This is driving me insane. I just want to send a variadic list of pairs of strings into a template function that replaces words in a string, and the function works, but only with one parameter, not variadic.
This works fine
using std::string;
using spair = std::pair<string, string>;
string replace_all(string& str, const spair& sp)
{
string::size_type pos = 0;
string::size_type rmsize = std::get<0>(sp).size();
while((pos = str.find(std::get<0>(sp), pos)) != string::npos)
{
str.replace(pos, rmsize, std::get<1>(sp));
pos ;
}
return str;
}
string pattern = "My name is {{first_name}} {{last_name}} and I live in {{location}}";
string t = replace_all( pattern, {"{{first_name}}","Homer"} );
/*************************/
But this will not work
template<typename T=spair, typename ...Args>
string replace_all(string& s, const T& arg1, Args const&... args )
{
s = replace_all(s, arg1);
s = replace_all(s, args...);
return s;
}
string v = replace_all( pattern,
{"{{first_name}}","Homer"},
{"{{last_name}}","Simpson"},
{"{{location}}","Springfield"}
);
variadic.cpp:72:8: error: no matching function for call to **‘replace_all(std::string&, <brace-enclosed initializer list>, <brace-enclosed initializer list>, <brace-enclosed initializer list>)’

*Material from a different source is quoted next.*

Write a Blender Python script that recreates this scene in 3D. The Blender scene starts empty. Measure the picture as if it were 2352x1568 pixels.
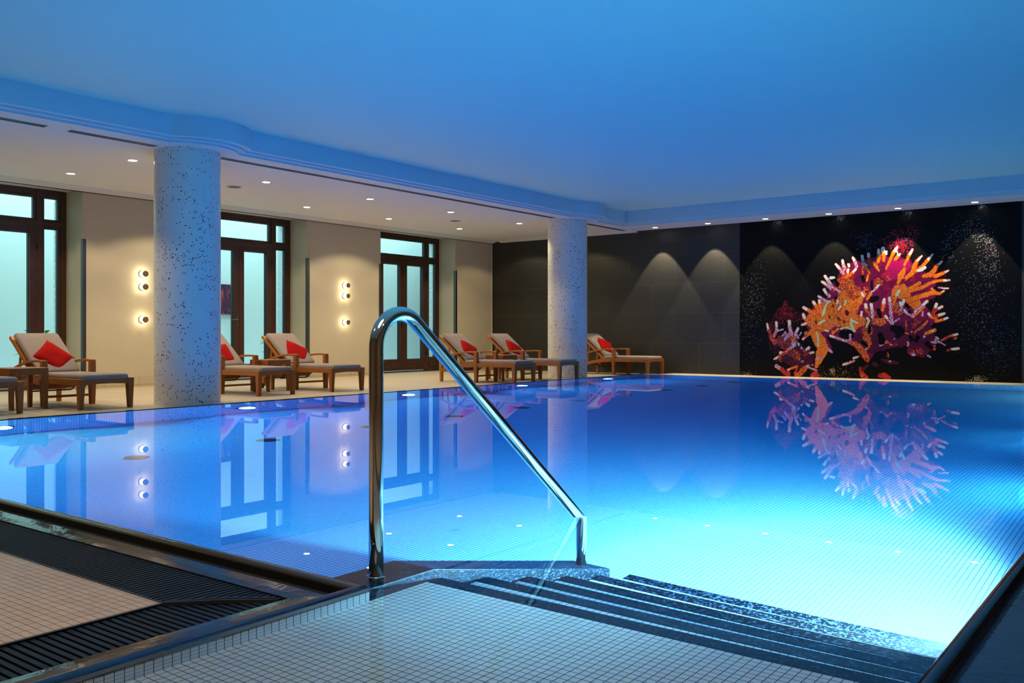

CodePudding user response:
There might be some abuse of initializer lists and templates here. To sum up:
- The internal type is known, it's always a pair of strings.
- The amount of "replace pairs" should be configurable
Using templates here, would force a new (function) type to be generated whenever replace_all
is called with a different number of pairs. You can greatly simplify if you rely on "runtime lists" like so:
string replace_all(string& s, std::vector<spair> const& v)
{
for (auto const& sp : v) replace_all(s, sp);
return s;
}
// call it like so
replace_all(pattern,
{
{"{{first_name}}","Homer"},
{"{{last_name}}","Simpson"},
{"{{location}}","Springfield"}
}
) << std::endl;
As @Sam Varshavchik mentions in the comments, doing pattern matching with the method you suggest is a bit of a problem. It could work if you call your function like so:
replace_all(pattern,
spair{"{{first_name}}","Homer"},
spair{"{{last_name}}","Simpson"},
spair{"{{location}}","Springfield"}
);
thus making the type to be deduced explicit.
CodePudding user response:
I could not get it exactly, but I devised a workaround:
// 1 to 5 replacement pairs
const spair emptyspair{{},{}}; // A "nothing" pair of empty strings
string replace_all(string& s,
const spair& sp1=emptyspair,
const spair& sp2=emptyspair,
const spair& sp3=emptyspair,
const spair& sp4=emptyspair,
const spair& sp5=emptyspair
)
{
std::array<spair,5> v{sp1, sp2, sp3, sp4, sp5};
for (spair sp : v )
{
if (sp != emptyspair)
{
auto& s1 = std::get<0>(sp);
auto& s2 = std::get<1>(sp);
s = replace_all(s, s1, s2);
}
}
return s;
}
This allows 1 to 5 spair arguments, defaulting to a dummy pair each that are ignored in the array that holds them. I think that all references bind to the same default object so do not cause 10 string objects and 5 pairs to be created, and the inequality check compares quickly to the same object.